Pretests for A were REALLY weak. So many solutions were hacked :)
I agree that it was a nice round
Yes, for A I may be wrong, but not for C and D. Problem A doesn't have some non-obvious cases if you implement it straightforward.
n = 1 was a non-obvious case for A :P
No? It was an easy case not being different from the others.
Easy test case — Yes
Not different from others — No
wa-submission
ac-submission
PS — both submissions were after the contest
OK, I partially agree. It depends on the implementation (for example in my code there wasn't needed to be checked for that case: 18922236). But it's a good advice to always check your solution with a test with the minimum constraints and a test with the maximum constraints.

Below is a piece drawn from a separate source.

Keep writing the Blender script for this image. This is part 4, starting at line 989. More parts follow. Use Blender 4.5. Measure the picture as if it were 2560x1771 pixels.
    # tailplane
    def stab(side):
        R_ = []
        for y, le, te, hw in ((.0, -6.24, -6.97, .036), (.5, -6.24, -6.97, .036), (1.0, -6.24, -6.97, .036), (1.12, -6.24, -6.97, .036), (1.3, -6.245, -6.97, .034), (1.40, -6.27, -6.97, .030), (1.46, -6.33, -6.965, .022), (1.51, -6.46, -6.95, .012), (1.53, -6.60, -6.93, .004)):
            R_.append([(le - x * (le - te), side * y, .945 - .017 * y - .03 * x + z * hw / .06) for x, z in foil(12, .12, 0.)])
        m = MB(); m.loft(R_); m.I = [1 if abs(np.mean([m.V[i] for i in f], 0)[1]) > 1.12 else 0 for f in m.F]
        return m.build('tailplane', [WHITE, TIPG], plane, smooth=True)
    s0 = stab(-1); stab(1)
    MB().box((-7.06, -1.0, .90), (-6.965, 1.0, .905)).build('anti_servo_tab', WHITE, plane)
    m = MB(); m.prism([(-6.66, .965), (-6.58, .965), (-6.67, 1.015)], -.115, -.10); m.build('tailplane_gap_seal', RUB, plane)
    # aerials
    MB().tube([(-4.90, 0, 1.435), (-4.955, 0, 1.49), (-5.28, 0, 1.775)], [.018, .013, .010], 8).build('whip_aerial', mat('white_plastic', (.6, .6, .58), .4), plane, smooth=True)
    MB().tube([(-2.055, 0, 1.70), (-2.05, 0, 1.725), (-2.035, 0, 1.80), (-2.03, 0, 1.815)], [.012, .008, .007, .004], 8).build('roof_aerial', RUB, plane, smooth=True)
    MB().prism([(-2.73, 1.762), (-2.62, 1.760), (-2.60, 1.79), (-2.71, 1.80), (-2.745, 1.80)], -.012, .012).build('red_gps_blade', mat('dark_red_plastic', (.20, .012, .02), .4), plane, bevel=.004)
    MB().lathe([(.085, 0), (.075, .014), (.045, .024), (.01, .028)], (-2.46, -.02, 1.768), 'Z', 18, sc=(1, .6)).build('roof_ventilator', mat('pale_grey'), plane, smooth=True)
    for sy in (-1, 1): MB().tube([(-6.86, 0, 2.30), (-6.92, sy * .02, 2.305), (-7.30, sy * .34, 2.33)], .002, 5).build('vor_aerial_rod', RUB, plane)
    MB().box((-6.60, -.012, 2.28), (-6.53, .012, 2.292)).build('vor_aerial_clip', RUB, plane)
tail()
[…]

For my code it wasn't a special case
Guys, let me teach you how to write
1000000000
properly. It is(int)1e9
(works with(long long)1e18
too). I was tired counting zeroes while hacking.And thanks for the round, problems were good (maybe, A was hard for A and E was easy for E).
Since the font size are same, you can tear a piece of paper to make a ruler, or take screenshot and compare the length of them in software like mspaint.
Task A is probably too complicated for Div2-A, but it is a nice task for Div1 player (many ways to fail it). :P
For problem D I submitted a O(nlog^2n) solution and got TLE. I resubmitted the exact same code and got AC with 1716 ms. Is the Codeforces grader usually this inconsistent?
That should be impossible, because CF checks and says something like "You have submitted exactly the same code before."
I added an empty line that won't affect the code.
Why can't I see any submissions for problem-D in your submission history?
Maybe you forgot to click show unofficial.
Small Doubt:
In problem A, for testcase:
One solution can be
4790
. Please correct me if this is wrong. Thanks in advance.18957061Yep, it's your code answering YES while answer is NO.
Please fix the link to the editorial in the contest page, since it links to this post and not to the actual tutorial. Thanks for reading.